Quick Fiction Fixes – Read plays and scripts for better dialogue
by Camy Tang
We’re all busy, whether working full-time or chasing/chauffeuring kids around all day. Yet we’re also writers, striving to get our words on paper and then polish it to a sparkle. This column gives quick fixes for fiction manuscripts specifically for busy writers. Pick and choose what works best for you!
Read a play or a script to inspire you to better dialogue
My friend Mark Goodyear made a great point that one way to learn to write good dialogue is to read good dialogue, and one of the best resources are good plays. Specifically, the Tony winners, since aren’t those the best plays written in America?
If you go to his blog post about it, he gives the website of the Tonys and how to search for plays to read.
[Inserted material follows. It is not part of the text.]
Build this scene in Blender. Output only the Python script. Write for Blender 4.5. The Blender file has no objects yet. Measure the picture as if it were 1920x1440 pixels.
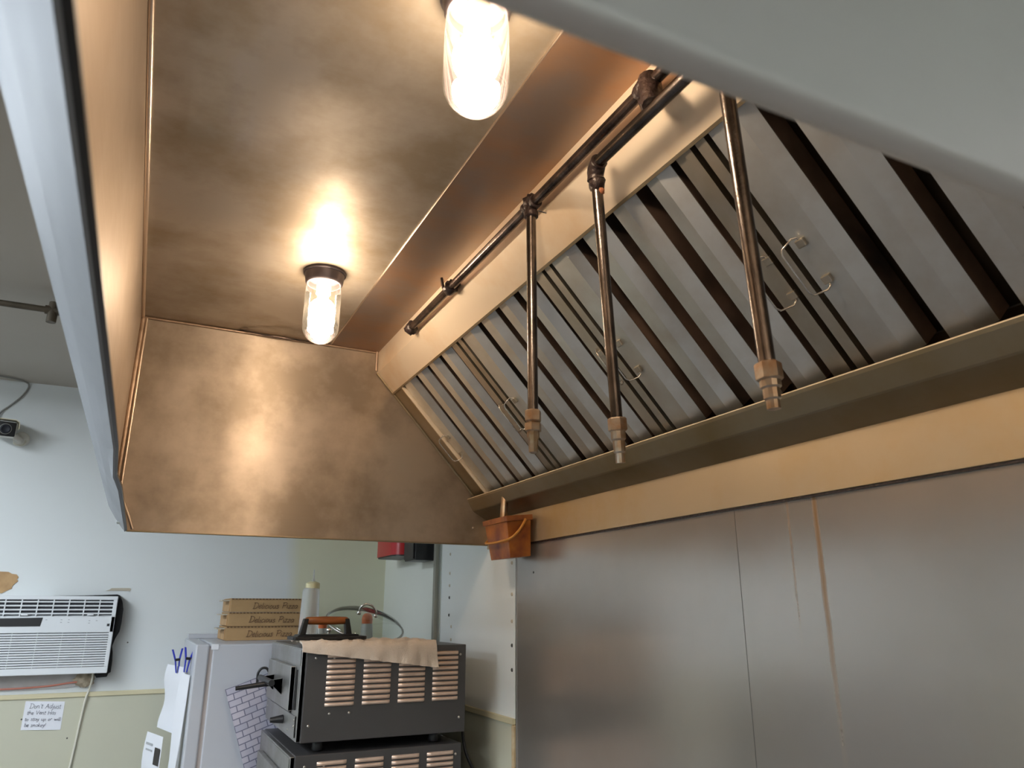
import bpy, bmesh, math, random
from mathutils import Vector, Matrix

random.seed(7)
R = math.radians
EYE = 1.54          # eye height; heights below are given relative to the eye and lifted by this when built
scene = bpy.context.scene
COL = scene.collection

# ------------------------------------------------------------------ camera, world, light, exposure
cam_data = bpy.data.cameras.new('camera')
cam = bpy.data.objects.new('camera', cam_data)
COL.objects.link(cam)
cam.location = (0, 0, EYE)
cam.rotation_euler = (R(90 + 17.04), 0, R(-26.10))
cam_data.sensor_fit = 'HORIZONTAL'
cam_data.sensor_width = 36.0
cam_data.lens = 36.0 * 1379.0 / 1920.0
cam_data.clip_start = 0.01
cam_data.clip_end = 60
cam_data.dof.use_dof = True
cam_data.dof.focus_distance = 1.7
cam_data.dof.aperture_fstop = 9.0
scene.camera = cam

world = bpy.data.worlds.new('world')
scene.world = world
world.use_nodes = True
world.node_tree.nodes['Background'].inputs[0].default_value = (0.75, 0.85, 1.0, 1)
world.node_tree.nodes['Background'].inputs[1].default_value = 0.3

vs = scene.view_settings
vs.view_transform = 'Standard'
vs.look = 'None'
vs.exposure = 1.0
vs.gamma = 1.0
vs.use_curve_mapping = False
try:
    scene.cycles.use_denoising = True
    scene.cycles.sample_clamp_indirect = 6.0
    scene.cycles.max_bounces = 10
    scene.cycles.glossy_bounces = 6
    scene.cycles.transparent_max_bounces = 12
except Exception:
    pass

FLUOR_STRENGTH = 19.3     # the tubes of the room's ceiling fixtures
FLUOR_COLOR = (0.85, 0.93, 1.0)
BULB_STRENGTH = 64.0     # the two bulbs in the hood's jar lights
BULB_COLOR = (1.0, 0.79, 0.585)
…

Plays can be found in your local library. They might also be in the drama department of your local high school and available for loan, so send your child on a recon mission. Another good resource is online stores where you can buy cheap used copies (which you can then flag and mark up with notes).
Look for dialogue that moves you, then look through it again to discover why. Look at pacing, sentence rhythm, word choice—especially word choice specific to certain characters. Judicious use of sentence structure and sentence length also make up good dialogue.
Good dialogue is emotionally charged—what makes any particular section of dialogue more powerful? Analyze it with your writer’s cap on, not your reader’s cap. Is it the specific words used? The length of the sentence—or maybe the shortness of it? Is it the timing of the line of dialogue, where it falls in the conversation?
Once you analyze good dialogue, you’ll find you’ll be more critical of your own writing as you work on your dialogue scenes. You’ll be more careful about word choices and more aware of pacing and rhythm.